** Start of RAW DATA **
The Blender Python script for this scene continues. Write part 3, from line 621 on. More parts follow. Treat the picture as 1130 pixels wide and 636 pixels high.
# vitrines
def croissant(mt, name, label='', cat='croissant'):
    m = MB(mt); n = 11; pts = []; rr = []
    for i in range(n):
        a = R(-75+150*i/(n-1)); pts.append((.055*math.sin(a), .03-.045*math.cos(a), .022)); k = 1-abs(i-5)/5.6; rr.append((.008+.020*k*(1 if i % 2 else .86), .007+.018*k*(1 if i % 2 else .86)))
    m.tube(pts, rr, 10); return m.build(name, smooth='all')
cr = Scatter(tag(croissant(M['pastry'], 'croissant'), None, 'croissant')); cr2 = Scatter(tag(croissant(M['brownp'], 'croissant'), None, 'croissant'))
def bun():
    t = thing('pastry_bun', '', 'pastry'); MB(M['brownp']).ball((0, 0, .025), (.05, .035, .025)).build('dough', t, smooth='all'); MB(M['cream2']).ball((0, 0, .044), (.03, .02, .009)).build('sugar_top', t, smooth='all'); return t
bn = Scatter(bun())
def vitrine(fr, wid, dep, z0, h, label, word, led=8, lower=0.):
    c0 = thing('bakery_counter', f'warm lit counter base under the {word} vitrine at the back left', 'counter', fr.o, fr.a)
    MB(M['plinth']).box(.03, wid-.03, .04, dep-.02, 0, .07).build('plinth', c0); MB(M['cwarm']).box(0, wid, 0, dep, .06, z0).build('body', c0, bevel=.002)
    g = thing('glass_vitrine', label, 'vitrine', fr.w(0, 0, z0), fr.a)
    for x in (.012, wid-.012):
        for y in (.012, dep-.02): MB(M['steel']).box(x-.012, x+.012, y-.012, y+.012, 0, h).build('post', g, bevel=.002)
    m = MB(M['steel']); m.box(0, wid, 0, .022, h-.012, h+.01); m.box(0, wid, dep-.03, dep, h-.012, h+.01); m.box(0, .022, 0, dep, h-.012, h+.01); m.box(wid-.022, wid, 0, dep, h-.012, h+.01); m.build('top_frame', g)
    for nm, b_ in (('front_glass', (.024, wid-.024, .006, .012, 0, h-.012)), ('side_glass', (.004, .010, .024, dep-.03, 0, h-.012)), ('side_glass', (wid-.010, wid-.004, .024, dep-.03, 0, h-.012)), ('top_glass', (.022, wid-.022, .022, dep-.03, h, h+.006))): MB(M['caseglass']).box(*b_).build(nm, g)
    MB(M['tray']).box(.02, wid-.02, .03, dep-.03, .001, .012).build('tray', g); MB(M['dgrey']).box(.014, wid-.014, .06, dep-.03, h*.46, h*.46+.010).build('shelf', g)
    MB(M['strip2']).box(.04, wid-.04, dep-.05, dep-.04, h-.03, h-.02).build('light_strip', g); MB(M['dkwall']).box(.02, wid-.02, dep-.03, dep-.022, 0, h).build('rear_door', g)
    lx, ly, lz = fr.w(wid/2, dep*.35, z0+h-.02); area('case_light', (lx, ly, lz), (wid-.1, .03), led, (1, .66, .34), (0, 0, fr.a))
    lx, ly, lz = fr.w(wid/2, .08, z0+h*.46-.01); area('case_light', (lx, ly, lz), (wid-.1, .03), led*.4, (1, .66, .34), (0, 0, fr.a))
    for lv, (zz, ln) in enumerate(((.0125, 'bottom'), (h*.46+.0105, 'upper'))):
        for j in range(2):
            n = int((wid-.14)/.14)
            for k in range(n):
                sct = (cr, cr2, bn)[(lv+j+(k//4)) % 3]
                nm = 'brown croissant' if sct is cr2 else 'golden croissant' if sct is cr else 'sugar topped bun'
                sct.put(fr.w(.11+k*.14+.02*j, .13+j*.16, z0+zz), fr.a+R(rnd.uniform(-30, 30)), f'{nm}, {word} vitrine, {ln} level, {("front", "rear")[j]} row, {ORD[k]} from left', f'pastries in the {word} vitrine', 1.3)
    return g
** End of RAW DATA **
** Start of RAW DATA **
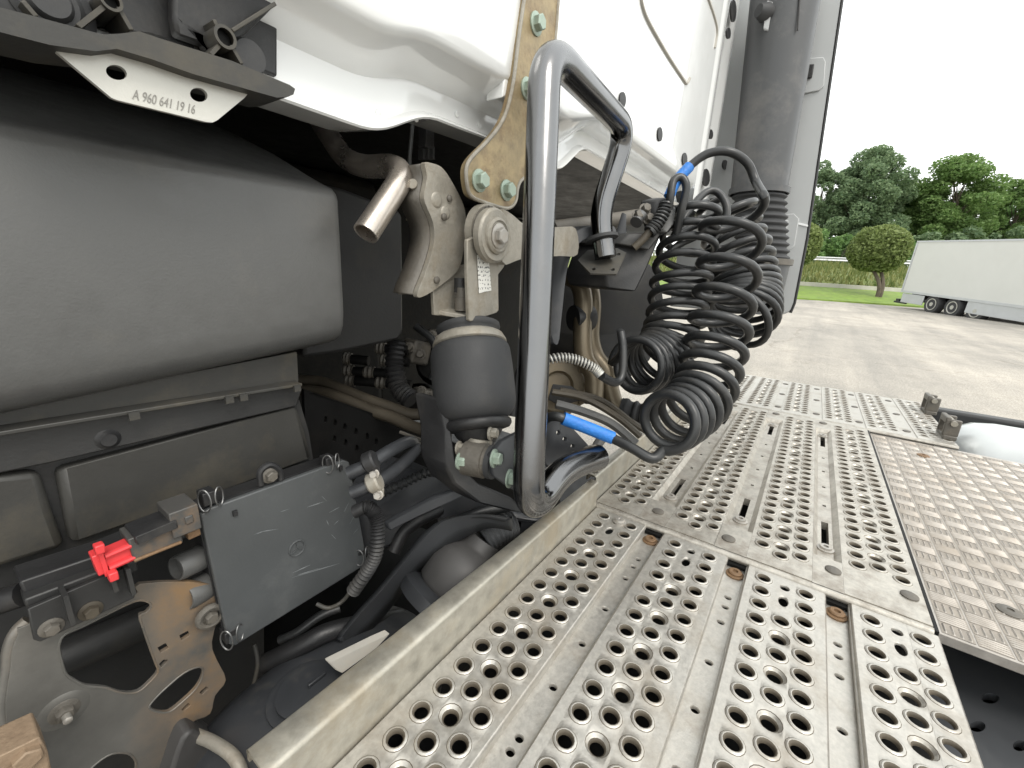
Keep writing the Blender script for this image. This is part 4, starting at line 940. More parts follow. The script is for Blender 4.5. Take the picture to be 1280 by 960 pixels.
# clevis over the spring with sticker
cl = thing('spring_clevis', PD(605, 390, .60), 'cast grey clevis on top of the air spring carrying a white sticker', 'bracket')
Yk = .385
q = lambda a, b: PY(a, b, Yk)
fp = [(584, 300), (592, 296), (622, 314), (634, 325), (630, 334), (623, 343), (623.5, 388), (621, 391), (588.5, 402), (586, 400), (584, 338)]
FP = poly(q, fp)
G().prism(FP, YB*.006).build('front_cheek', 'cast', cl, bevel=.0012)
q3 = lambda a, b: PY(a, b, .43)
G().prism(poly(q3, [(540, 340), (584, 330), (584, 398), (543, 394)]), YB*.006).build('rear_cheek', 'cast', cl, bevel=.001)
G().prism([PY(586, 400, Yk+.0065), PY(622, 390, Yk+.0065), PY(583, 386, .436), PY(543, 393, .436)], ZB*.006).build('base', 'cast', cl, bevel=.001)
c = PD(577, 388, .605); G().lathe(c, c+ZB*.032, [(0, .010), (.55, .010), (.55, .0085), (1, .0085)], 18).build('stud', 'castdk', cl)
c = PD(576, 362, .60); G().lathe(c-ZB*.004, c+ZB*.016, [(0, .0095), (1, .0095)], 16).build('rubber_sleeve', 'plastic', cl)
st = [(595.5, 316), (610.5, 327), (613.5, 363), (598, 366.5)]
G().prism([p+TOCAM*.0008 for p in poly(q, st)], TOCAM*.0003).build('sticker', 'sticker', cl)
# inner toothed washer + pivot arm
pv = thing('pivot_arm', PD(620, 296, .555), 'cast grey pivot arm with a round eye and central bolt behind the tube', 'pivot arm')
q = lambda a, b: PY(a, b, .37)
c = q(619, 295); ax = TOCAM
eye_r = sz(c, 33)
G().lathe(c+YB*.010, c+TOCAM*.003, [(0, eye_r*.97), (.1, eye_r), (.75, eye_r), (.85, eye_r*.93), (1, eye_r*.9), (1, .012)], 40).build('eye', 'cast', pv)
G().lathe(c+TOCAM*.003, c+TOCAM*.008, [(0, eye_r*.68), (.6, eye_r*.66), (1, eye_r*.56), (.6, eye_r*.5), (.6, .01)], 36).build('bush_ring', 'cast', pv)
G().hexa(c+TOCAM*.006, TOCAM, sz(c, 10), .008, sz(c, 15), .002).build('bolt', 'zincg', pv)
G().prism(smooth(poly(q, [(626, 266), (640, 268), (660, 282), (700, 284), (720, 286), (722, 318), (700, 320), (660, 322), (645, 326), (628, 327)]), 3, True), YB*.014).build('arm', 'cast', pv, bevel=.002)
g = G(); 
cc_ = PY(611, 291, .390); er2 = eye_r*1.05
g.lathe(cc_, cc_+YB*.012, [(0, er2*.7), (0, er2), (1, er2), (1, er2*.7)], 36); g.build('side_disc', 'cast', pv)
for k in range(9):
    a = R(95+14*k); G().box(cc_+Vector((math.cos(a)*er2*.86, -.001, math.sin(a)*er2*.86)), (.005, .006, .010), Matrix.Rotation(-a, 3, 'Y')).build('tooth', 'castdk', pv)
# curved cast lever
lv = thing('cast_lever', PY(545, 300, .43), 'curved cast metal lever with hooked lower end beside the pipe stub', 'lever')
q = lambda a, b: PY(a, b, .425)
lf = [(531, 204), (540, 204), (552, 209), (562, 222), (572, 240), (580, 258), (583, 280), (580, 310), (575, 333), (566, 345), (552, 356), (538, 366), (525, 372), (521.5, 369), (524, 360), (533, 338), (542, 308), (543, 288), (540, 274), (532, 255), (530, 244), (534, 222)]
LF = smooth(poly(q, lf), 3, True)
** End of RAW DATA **
# [WRITTEN REQUEST]
Find how many lines in the listing hold "More", and reply with that number only.

# [RESULT OF THIS EXERCISE]
2